» Given task
Reproduce the listing exactly, with no pictures in your copy.

(Rows from a 3D scene dataset)
───
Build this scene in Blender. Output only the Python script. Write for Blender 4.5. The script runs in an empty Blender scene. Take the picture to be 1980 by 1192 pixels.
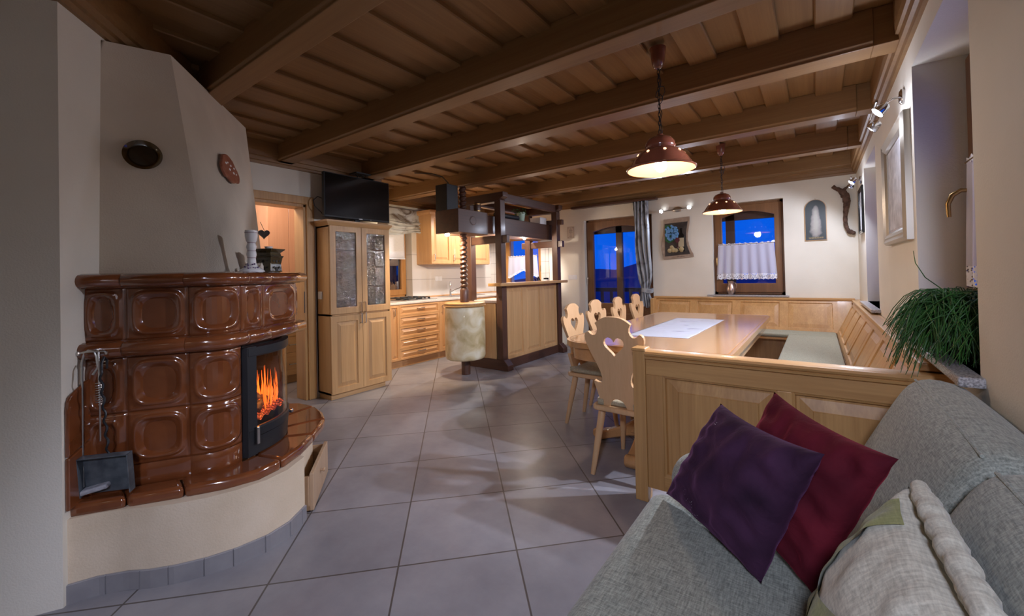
import bpy, bmesh, math, random
from mathutils import Vector, Matrix
random.seed(7)
PI = math.pi
C = bpy.context.scene.collection
SC = bpy.context.scene

# ---------------------------------------------------------------- camera
def make_camera():
    f, ppx, ppy, pitch, roll, dl, h = 798.38, 1018.33, 521.58, -0.0107, -0.0224, 0.6127, 1.25
    cp, sp, cr, sr = math.cos(pitch), math.sin(pitch), math.cos(roll), math.sin(roll)
    R = Matrix(((cr, -sr, 0), (sr, cr, 0), (0, 0, 1))) @ Matrix(((1, 0, 0), (0, cp, -sp), (0, sp, cp)))
    L = Matrix(((math.cos(dl), math.sin(dl), 0), (0, 0, -1), (-math.sin(dl), math.cos(dl), 0)))
    W = R @ L
    m = Matrix((W[0], -W[1], -W[2])).transposed().to_4x4()
    m.translation = (0, 0, h)
    cd = bpy.data.cameras.new('camera'); co = bpy.data.objects.new('camera', cd); C.objects.link(co)
    co.matrix_world = m
    cd.sensor_fit = 'HORIZONTAL'; cd.sensor_width = 36; cd.lens = f / 1980 * 36
    cd.shift_x = -(ppx - 990) / 1980; cd.shift_y = (ppy - 596) / 1980
    cd.clip_start = .02; cd.clip_end = 3000
    SC.camera = co
make_camera()

# ---------------------------------------------------------------- world, lights, exposure
w = bpy.data.worlds.new('dusk_sky'); SC.world = w; w.use_nodes = True
bg = w.node_tree.nodes['Background']; bg.inputs[0].default_value = (0.0, 0.107, 0.76, 1); bg.inputs[1].default_value = 1.08
SC.view_settings.view_transform = 'Standard'; SC.view_settings.look = 'None'
SC.view_settings.gamma = 1; SC.view_settings.exposure = 0.0; SC.view_settings.use_curve_mapping = False
cy = SC.cycles
cy.use_denoising = True; cy.max_bounces = 7; cy.diffuse_bounces = 4; cy.glossy_bounces = 3; cy.transmission_bounces = 4
cy.transparent_max_bounces = 10; cy.caustics_reflective = False; cy.caustics_refractive = False; cy.sample_clamp_indirect = 4

def light(name, kind, loc, power, color, size=.03, aim=None, angle=60, blend=.5, sy=None):
    d = bpy.data.lights.new(name, kind); d.energy = power; d.color = color
    if kind == 'AREA':
        d.size = size
        if sy: d.shape = 'RECTANGLE'; d.size_y = sy
    else:
        d.shadow_soft_size = size
    if kind == 'SPOT': d.spot_size = math.radians(angle); d.spot_blend = blend
    o = bpy.data.objects.new(name, d); C.objects.link(o); o.location = loc
    if aim is not None:
        o.rotation_euler = (Vector(aim) - Vector(loc)).to_track_quat('-Z', 'Y').to_euler()
    return o
COOL = (.76, .82, 1.0); NEUT = (1, .93, .85); WARM = (1, .72, .42)
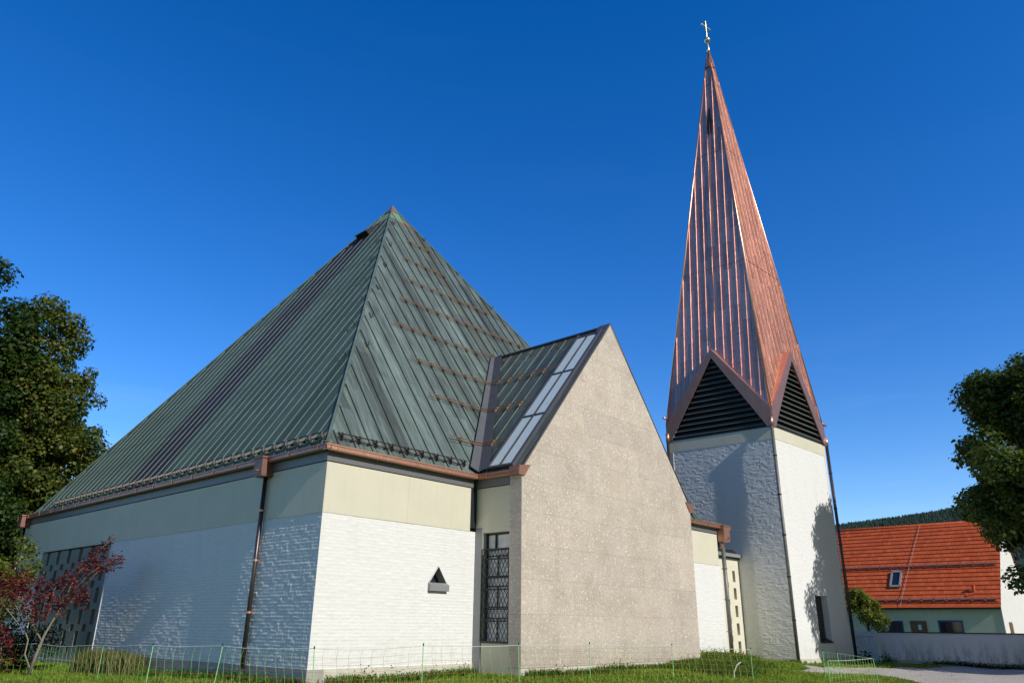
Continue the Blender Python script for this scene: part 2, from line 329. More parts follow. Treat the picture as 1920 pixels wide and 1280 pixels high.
# ------------------------------------------------------------------ mesh builder
class MB:
    def __init__(s): s.v = []; s.f = []; s.marks = []
    def use(s, i): s.marks.append((len(s.f), i)); return s
    def tri(s, *p): s.face(p); return s
    def face(s, pts): i = len(s.v); s.v += [tuple(p) for p in pts]; s.f.append(tuple(range(i, i+len(pts))))
    def prism(s, poly, d):
        """closed solid: polygon pushed along vector d"""
        poly = [V(p) for p in poly]; d = V(d); n = len(poly); i = len(s.v)
        nn = V((0, 0, 0))
        for a in range(n): nn += poly[a].cross(poly[(a+1) % n])
        s.v += [tuple(p) for p in poly]+[tuple(p+d) for p in poly]
        if nn.dot(d) > 0:
            s.f.append(tuple(range(i+n-1, i-1, -1))); s.f.append(tuple(range(i+n, i+2*n)))
            for a in range(n): b = (a+1) % n; s.f.append((i+a, i+b, i+n+b, i+n+a))
        else:
            s.f.append(tuple(range(i, i+n))); s.f.append(tuple(range(i+2*n-1, i+n-1, -1)))
            for a in range(n): b = (a+1) % n; s.f.append((i+b, i+a, i+n+a, i+n+b))
    def box(s, x0, x1, y0, y1, z0, z1):
        x0, x1 = sorted((x0, x1)); y0, y1 = sorted((y0, y1)); z0, z1 = sorted((z0, z1))
        s.prism([(x0, y0, z0), (x1, y0, z0), (x1, y1, z0), (x0, y1, z0)], (0, 0, z1-z0))
    def bar(s, a, b, wd, h, upv=(0, 0, 1)):
        a = V(a); b = V(b); d = (b-a); u = V(upv); sd = d.cross(u).normalized()*wd/2; t = sd.cross(d).normalized()*h/2
        s.prism([a-sd-t, a+sd-t, a+sd+t, a-sd+t], d)
    def tube(s, pts, r, n=8, cap=True):
        pts = [V(p) for p in pts]; rs = r if isinstance(r, (list, tuple)) else [r]*len(pts)
        i0 = len(s.v); ref = None
        for k, p in enumerate(pts):
            d = (pts[min(k+1, len(pts)-1)]-pts[max(k-1, 0)]).normalized()
            if ref is None: ref = V((0, 0, 1)) if abs(d.z) < .9 else V((1, 0, 0))
            x = d.cross(ref).normalized(); y = x.cross(d).normalized(); ref = y
            for a in range(n):
                t = 2*math.pi*a/n; s.v.append(tuple(p+(x*math.cos(t)+y*math.sin(t))*rs[k]))
        for k in range(len(pts)-1):
            for a in range(n):
                b = (a+1) % n; q = i0+k*n; s.f.append((q+a, q+b, q+n+b, q+n+a))
        if cap:
            s.f.append(tuple(i0+a for a in range(n-1, -1, -1))); q = i0+(len(pts)-1)*n; s.f.append(tuple(q+a for a in range(n)))
    def sphere(s, c, r, n=10, mseg=7):
        i0 = len(s.v); c = V(c)
        for j in range(mseg+1):
            ph = math.pi*j/mseg
            for a in range(n):
                t = 2*math.pi*a/n; s.v.append((c.x+r*math.sin(ph)*math.cos(t), c.y+r*math.sin(ph)*math.sin(t), c.z+r*math.cos(ph)))
        for j in range(mseg):
            for a in range(n): b = (a+1) % n; q = i0+j*n; s.f.append((q+a, q+n+a, q+n+b, q+b))
    def build(s, name, mat, parent=None, smooth=False, bevel=0, base=None):
        me = bpy.data.meshes.new(name)
        off = V((0, 0, 0))
        if parent is not None:
            q = parent
            while q is not None: off = off+q.location; q = q.parent
        if base is not None and parent is None: off = V(base)
        vv = [(a[0]-off.x, a[1]-off.y, a[2]-off.z) for a in s.v]
        me.from_pydata(vv, [], s.f)
        for m_ in (mat if isinstance(mat, (list, tuple)) else [mat]): me.materials.append(m_)
        if s.marks:
            ends = [q_[0] for q_ in s.marks[1:]]+[len(s.f)]
            for (st_, mi_), en_ in zip(s.marks, ends):
                for fi in range(st_, en_): me.polygons[fi].material_index = mi_
        set_uv(me, off)
        if smooth: me.polygons.foreach_set('use_smooth', [True]*len(me.polygons))
        o = bpy.data.objects.new(name, me); COL.objects.link(o)
        if parent is not None: o.parent = parent
        elif base is not None: o.location = off
        if bevel:
            bm = o.modifiers.new('bevel', 'BEVEL'); bm.width = bevel; bm.segments = 2; bm.limit_method = 'ANGLE'
        return o

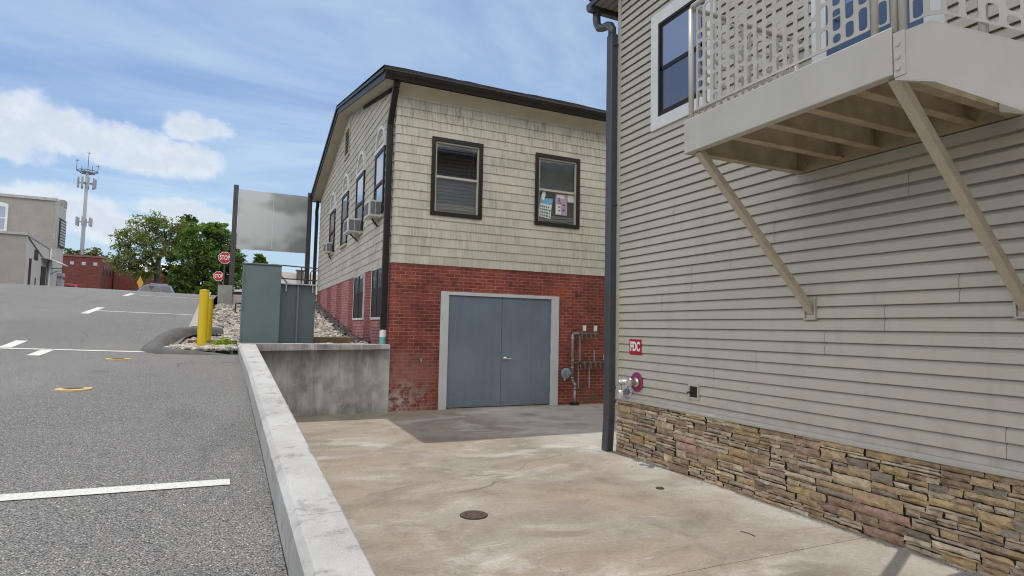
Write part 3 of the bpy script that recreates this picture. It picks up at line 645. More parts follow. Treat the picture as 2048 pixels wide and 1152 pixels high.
───
» Written solution
Build this scene in Blender. Output only the Python script. Write for Blender 4.5. The script runs in an empty Blender scene. Take the picture to be 1980 by 1192 pixels.
import bpy, bmesh, math, random
from mathutils import Vector, Matrix
random.seed(7)
PI = math.pi
C = bpy.context.scene.collection
SC = bpy.context.scene

# ---------------------------------------------------------------- camera
def make_camera():
    f, ppx, ppy, pitch, roll, dl, h = 798.38, 1018.33, 521.58, -0.0107, -0.0224, 0.6127, 1.25
    cp, sp, cr, sr = math.cos(pitch), math.sin(pitch), math.cos(roll), math.sin(roll)
    R = Matrix(((cr, -sr, 0), (sr, cr, 0), (0, 0, 1))) @ Matrix(((1, 0, 0), (0, cp, -sp), (0, sp, cp)))
    L = Matrix(((math.cos(dl), math.sin(dl), 0), (0, 0, -1), (-math.sin(dl), math.cos(dl), 0)))
    W = R @ L
    m = Matrix((W[0], -W[1], -W[2])).transposed().to_4x4()
    m.translation = (0, 0, h)
    cd = bpy.data.cameras.new('camera'); co = bpy.data.objects.new('camera', cd); C.objects.link(co)
    co.matrix_world = m
    cd.sensor_fit = 'HORIZONTAL'; cd.sensor_width = 36; cd.lens = f / 1980 * 36
    cd.shift_x = -(ppx - 990) / 1980; cd.shift_y = (ppy - 596) / 1980
    cd.clip_start = .02; cd.clip_end = 3000
    SC.camera = co
make_camera()

# ---------------------------------------------------------------- world, lights, exposure
w = bpy.data.worlds.new('dusk_sky'); SC.world = w; w.use_nodes = True
bg = w.node_tree.nodes['Background']; bg.inputs[0].default_value = (0.0, 0.107, 0.76, 1); bg.inputs[1].default_value = 1.08
SC.view_settings.view_transform = 'Standard'; SC.view_settings.look = 'None'
SC.view_settings.gamma = 1; SC.view_settings.exposure = 0.0; SC.view_settings.use_curve_mapping = False
cy = SC.cycles
cy.use_denoising = True; cy.max_bounces = 7; cy.diffuse_bounces = 4; cy.glossy_bounces = 3; cy.transmission_bounces = 4
cy.transparent_max_bounces = 10; cy.caustics_reflective = False; cy.caustics_refractive = False; cy.sample_clamp_indirect = 4

def light(name, kind, loc, power, color, size=.03, aim=None, angle=60, blend=.5, sy=None):
    d = bpy.data.lights.new(name, kind); d.energy = power; d.color = color
    if kind == 'AREA':
        d.size = size
        if sy: d.shape = 'RECTANGLE'; d.size_y = sy
    else:
        d.shadow_soft_size = size
    if kind == 'SPOT': d.spot_size = math.radians(angle); d.spot_blend = blend
    o = bpy.data.objects.new(name, d); C.objects.link(o); o.location = loc
    if aim is not None:
        o.rotation_euler = (Vector(aim) - Vector(loc)).to_track_quat('-Z', 'Y').to_euler()
    return o
COOL = (.76, .82, 1.0); NEUT = (1, .93, .85); WARM = (1, .72, .42)
Continue the Blender Python script for this scene: part 2, from line 329. More parts follow. Treat the picture as 1920 pixels wide and 1280 pixels high.
# ------------------------------------------------------------------ mesh builder
class MB:
    def __init__(s): s.v = []; s.f = []; s.marks = []
    def use(s, i): s.marks.append((len(s.f), i)); return s
    def tri(s, *p): s.face(p); return s
    def face(s, pts): i = len(s.v); s.v += [tuple(p) for p in pts]; s.f.append(tuple(range(i, i+len(pts))))
    def prism(s, poly, d):
        """closed solid: polygon pushed along vector d"""
        poly = [V(p) for p in poly]; d = V(d); n = len(poly); i = len(s.v)
        nn = V((0, 0, 0))
        for a in range(n): nn += poly[a].cross(poly[(a+1) % n])
        s.v += [tuple(p) for p in poly]+[tuple(p+d) for p in poly]
        if nn.dot(d) > 0:
            s.f.append(tuple(range(i+n-1, i-1, -1))); s.f.append(tuple(range(i+n, i+2*n)))
            for a in range(n): b = (a+1) % n; s.f.append((i+a, i+b, i+n+b, i+n+a))
        else:
            s.f.append(tuple(range(i, i+n))); s.f.append(tuple(range(i+2*n-1, i+n-1, -1)))
            for a in range(n): b = (a+1) % n; s.f.append((i+b, i+a, i+n+a, i+n+b))
    def box(s, x0, x1, y0, y1, z0, z1):
        x0, x1 = sorted((x0, x1)); y0, y1 = sorted((y0, y1)); z0, z1 = sorted((z0, z1))
        s.prism([(x0, y0, z0), (x1, y0, z0), (x1, y1, z0), (x0, y1, z0)], (0, 0, z1-z0))
    def bar(s, a, b, wd, h, upv=(0, 0, 1)):
        a = V(a); b = V(b); d = (b-a); u = V(upv); sd = d.cross(u).normalized()*wd/2; t = sd.cross(d).normalized()*h/2
        s.prism([a-sd-t, a+sd-t, a+sd+t, a-sd+t], d)
    def tube(s, pts, r, n=8, cap=True):
        pts = [V(p) for p in pts]; rs = r if isinstance(r, (list, tuple)) else [r]*len(pts)
        i0 = len(s.v); ref = None
        for k, p in enumerate(pts):
            d = (pts[min(k+1, len(pts)-1)]-pts[max(k-1, 0)]).normalized()
            if ref is None: ref = V((0, 0, 1)) if abs(d.z) < .9 else V((1, 0, 0))
            x = d.cross(ref).normalized(); y = x.cross(d).normalized(); ref = y
            for a in range(n):
                t = 2*math.pi*a/n; s.v.append(tuple(p+(x*math.cos(t)+y*math.sin(t))*rs[k]))
        for k in range(len(pts)-1):
            for a in range(n):
                b = (a+1) % n; q = i0+k*n; s.f.append((q+a, q+b, q+n+b, q+n+a))
        if cap:
            s.f.append(tuple(i0+a for a in range(n-1, -1, -1))); q = i0+(len(pts)-1)*n; s.f.append(tuple(q+a for a in range(n)))
    def sphere(s, c, r, n=10, mseg=7):
        i0 = len(s.v); c = V(c)
        for j in range(mseg+1):
            ph = math.pi*j/mseg
            for a in range(n):
                t = 2*math.pi*a/n; s.v.append((c.x+r*math.sin(ph)*math.cos(t), c.y+r*math.sin(ph)*math.sin(t), c.z+r*math.cos(ph)))
        for j in range(mseg):
            for a in range(n): b = (a+1) % n; q = i0+j*n; s.f.append((q+a, q+n+a, q+n+b, q+b))
    def build(s, name, mat, parent=None, smooth=False, bevel=0, base=None):
        me = bpy.data.meshes.new(name)
        off = V((0, 0, 0))
        if parent is not None:
            q = parent
            while q is not None: off = off+q.location; q = q.parent
        if base is not None and parent is None: off = V(base)
        vv = [(a[0]-off.x, a[1]-off.y, a[2]-off.z) for a in s.v]
        me.from_pydata(vv, [], s.f)
        for m_ in (mat if isinstance(mat, (list, tuple)) else [mat]): me.materials.append(m_)
        if s.marks:
            ends = [q_[0] for q_ in s.marks[1:]]+[len(s.f)]
            for (st_, mi_), en_ in zip(s.marks, ends):
                for fi in range(st_, en_): me.polygons[fi].material_index = mi_
        set_uv(me, off)
        if smooth: me.polygons.foreach_set('use_smooth', [True]*len(me.polygons))
        o = bpy.data.objects.new(name, me); COL.objects.link(o)
        if parent is not None: o.parent = parent
        elif base is not None: o.location = off
        if bevel:
            bm = o.modifiers.new('bevel', 'BEVEL'); bm.width = bevel; bm.segments = 2; bm.limit_method = 'ANGLE'
        return o

Write part 3 of the bpy script that recreates this picture. It picks up at line 645. More parts follow. Treat the picture as 2048 pixels wide and 1152 pixels high.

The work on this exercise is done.